Old South Arabian
Middle Eastern

The Old South Arabian script (also called Musnad, Epigraphic South Arabian, or Sayhadic) was used for writing a group of closely related Semitic languages, all of which are now extinct. The script was used throughout the Arabian peninsula, particularly in modern-day Yemen, between the 6th and the 8th centuries AD, after which it was replaced by Arabic writing. It is the forerunner of the modern-day Ethiopic script.
There were two forms of the script; the angular, monumental form is predominant, but in recent years examples have also been found of a more cursive form, inscribed on leather. These two types are sometimes called musnad and zabur respectively.
Old South Arabian was an abjad; vowels were not indicated in writing. There were twenty-nine consonant letters in the script. In its earlier forms, it was written in boustrophedon style, with the shapes of letters reversed on alternate lines to be consistent with the direction of writing. However, later examples tend to be written from right to left. Some combinations of letters could be overlaid and rotated to produce ligatures, commonly called monograms. Diacritics were not used for writing Old South Arabian.
Spaces were not left between words; rather a vertical bar symbol was used to separate words.
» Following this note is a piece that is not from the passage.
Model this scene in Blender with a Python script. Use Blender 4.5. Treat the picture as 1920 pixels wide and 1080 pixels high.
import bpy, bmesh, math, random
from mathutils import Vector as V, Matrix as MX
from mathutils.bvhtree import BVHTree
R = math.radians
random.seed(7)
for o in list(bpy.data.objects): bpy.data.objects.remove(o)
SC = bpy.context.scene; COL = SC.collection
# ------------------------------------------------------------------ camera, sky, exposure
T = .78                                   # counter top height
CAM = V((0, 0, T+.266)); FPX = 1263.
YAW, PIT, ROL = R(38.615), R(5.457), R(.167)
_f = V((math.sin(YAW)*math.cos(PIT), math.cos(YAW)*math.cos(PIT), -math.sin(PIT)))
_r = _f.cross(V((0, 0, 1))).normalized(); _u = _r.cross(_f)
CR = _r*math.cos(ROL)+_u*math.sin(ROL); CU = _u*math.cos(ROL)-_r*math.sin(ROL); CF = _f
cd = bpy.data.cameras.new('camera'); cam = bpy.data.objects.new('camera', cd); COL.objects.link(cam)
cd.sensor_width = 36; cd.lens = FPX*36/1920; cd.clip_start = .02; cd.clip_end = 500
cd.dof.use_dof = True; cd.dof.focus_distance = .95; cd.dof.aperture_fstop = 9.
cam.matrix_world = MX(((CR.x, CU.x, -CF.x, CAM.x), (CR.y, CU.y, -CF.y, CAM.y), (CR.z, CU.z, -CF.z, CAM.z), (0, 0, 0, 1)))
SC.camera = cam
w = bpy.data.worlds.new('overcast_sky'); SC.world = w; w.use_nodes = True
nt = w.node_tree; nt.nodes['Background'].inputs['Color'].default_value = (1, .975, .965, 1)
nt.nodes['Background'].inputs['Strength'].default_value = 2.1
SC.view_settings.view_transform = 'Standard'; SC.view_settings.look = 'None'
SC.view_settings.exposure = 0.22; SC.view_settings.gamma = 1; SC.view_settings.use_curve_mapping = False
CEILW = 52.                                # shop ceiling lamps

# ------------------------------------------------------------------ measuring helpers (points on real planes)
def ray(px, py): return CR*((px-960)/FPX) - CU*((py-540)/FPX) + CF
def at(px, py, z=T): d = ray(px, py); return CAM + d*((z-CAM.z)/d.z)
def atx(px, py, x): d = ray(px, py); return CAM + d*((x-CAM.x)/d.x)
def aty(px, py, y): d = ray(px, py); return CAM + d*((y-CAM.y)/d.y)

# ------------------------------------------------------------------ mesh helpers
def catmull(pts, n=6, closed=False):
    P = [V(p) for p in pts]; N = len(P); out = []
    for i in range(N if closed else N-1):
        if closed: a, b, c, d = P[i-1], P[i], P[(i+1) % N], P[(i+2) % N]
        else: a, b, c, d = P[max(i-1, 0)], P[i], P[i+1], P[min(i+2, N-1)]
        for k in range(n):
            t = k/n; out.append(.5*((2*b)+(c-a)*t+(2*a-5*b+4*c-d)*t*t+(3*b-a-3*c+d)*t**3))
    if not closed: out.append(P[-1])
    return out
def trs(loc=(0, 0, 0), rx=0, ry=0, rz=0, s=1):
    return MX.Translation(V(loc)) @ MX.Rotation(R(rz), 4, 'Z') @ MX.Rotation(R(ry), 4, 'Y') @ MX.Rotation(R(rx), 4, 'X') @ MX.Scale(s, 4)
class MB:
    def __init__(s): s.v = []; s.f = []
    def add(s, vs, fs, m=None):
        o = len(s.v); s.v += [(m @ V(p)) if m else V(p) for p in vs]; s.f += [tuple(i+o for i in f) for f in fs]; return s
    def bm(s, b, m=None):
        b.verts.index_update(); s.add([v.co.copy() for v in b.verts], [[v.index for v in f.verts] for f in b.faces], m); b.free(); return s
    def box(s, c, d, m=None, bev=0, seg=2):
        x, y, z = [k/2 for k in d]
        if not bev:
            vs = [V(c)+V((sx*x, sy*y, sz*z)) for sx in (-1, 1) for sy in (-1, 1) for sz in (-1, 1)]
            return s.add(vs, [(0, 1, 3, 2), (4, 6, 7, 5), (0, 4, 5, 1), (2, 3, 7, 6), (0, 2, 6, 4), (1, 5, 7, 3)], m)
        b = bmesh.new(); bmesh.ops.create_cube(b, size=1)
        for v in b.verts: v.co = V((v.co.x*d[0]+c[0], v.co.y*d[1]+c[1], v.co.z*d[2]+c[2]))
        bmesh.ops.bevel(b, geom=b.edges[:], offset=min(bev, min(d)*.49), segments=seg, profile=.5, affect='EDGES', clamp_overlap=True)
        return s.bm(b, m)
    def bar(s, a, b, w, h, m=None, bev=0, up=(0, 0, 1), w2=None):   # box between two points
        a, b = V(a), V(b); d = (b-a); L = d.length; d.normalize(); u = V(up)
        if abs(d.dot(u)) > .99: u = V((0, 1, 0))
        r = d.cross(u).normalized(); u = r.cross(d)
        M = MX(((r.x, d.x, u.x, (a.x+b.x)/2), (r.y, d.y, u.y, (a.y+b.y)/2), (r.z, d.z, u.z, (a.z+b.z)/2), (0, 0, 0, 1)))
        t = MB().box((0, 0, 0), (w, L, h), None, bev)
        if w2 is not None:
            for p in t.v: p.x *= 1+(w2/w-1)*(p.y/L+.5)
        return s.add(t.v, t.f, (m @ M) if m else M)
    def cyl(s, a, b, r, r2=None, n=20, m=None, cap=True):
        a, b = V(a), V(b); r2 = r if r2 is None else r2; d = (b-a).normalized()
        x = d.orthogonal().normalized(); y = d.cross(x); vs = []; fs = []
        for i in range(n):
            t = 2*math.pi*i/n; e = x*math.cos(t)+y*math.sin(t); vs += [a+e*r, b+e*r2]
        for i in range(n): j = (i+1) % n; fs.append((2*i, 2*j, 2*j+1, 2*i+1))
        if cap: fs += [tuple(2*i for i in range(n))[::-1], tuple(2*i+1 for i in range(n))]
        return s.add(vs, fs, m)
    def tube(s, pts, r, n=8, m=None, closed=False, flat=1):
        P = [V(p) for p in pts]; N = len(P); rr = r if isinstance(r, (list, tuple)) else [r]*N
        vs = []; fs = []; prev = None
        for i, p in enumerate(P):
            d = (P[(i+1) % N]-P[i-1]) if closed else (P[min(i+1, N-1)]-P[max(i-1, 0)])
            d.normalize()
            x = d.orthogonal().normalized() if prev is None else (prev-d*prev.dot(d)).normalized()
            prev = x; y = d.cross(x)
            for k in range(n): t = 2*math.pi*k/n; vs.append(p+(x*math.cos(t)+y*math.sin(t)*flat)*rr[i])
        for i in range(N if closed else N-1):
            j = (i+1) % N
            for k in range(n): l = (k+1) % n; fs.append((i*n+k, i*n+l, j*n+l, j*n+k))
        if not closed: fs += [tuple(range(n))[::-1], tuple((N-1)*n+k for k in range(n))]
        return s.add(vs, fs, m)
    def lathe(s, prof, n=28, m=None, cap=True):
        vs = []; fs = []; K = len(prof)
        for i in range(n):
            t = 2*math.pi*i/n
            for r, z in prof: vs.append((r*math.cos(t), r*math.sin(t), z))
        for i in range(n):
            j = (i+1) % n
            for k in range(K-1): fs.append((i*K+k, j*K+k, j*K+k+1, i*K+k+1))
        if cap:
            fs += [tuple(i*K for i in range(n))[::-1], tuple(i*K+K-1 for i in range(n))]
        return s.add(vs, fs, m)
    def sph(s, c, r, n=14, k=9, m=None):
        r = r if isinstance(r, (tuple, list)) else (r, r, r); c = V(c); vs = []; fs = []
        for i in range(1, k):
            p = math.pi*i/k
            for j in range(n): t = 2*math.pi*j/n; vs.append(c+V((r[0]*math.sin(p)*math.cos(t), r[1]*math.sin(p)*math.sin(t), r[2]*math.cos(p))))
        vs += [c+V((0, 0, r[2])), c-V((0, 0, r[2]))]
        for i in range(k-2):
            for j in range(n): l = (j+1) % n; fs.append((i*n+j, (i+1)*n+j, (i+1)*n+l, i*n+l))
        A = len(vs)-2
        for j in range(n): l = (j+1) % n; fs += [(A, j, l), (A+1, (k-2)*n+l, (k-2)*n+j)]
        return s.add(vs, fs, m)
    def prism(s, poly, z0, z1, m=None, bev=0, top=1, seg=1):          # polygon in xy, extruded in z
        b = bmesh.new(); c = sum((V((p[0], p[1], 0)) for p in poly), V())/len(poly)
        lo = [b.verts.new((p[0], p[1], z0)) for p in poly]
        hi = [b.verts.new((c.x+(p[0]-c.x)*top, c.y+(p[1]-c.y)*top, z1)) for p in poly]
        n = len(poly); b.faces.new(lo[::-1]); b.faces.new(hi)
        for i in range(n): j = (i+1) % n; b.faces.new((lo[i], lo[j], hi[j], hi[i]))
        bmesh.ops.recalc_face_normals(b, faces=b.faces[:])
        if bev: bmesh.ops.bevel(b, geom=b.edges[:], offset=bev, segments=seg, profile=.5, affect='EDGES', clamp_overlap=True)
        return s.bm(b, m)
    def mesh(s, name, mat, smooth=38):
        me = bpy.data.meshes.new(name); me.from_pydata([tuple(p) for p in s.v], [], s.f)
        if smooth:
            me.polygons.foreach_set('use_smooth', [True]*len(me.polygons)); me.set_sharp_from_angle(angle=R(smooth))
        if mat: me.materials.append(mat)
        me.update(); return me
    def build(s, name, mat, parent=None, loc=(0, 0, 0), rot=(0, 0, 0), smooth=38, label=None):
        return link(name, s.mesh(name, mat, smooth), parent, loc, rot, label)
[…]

Apart from the symbol for the number 50, Old South Arabian did not use special symbols for writing digits. Five letters were assigned the numeric values 1, 5, 10, 100 and 1000, and a numeric indicator symbol was written before and after any letters which were intended to be read numerically. For example, the number 10,000 was written as numeric indicator + letter ayn + letter alef + numeric indicator, with ayn and alef representing the numbers 10 and 1000, respectively.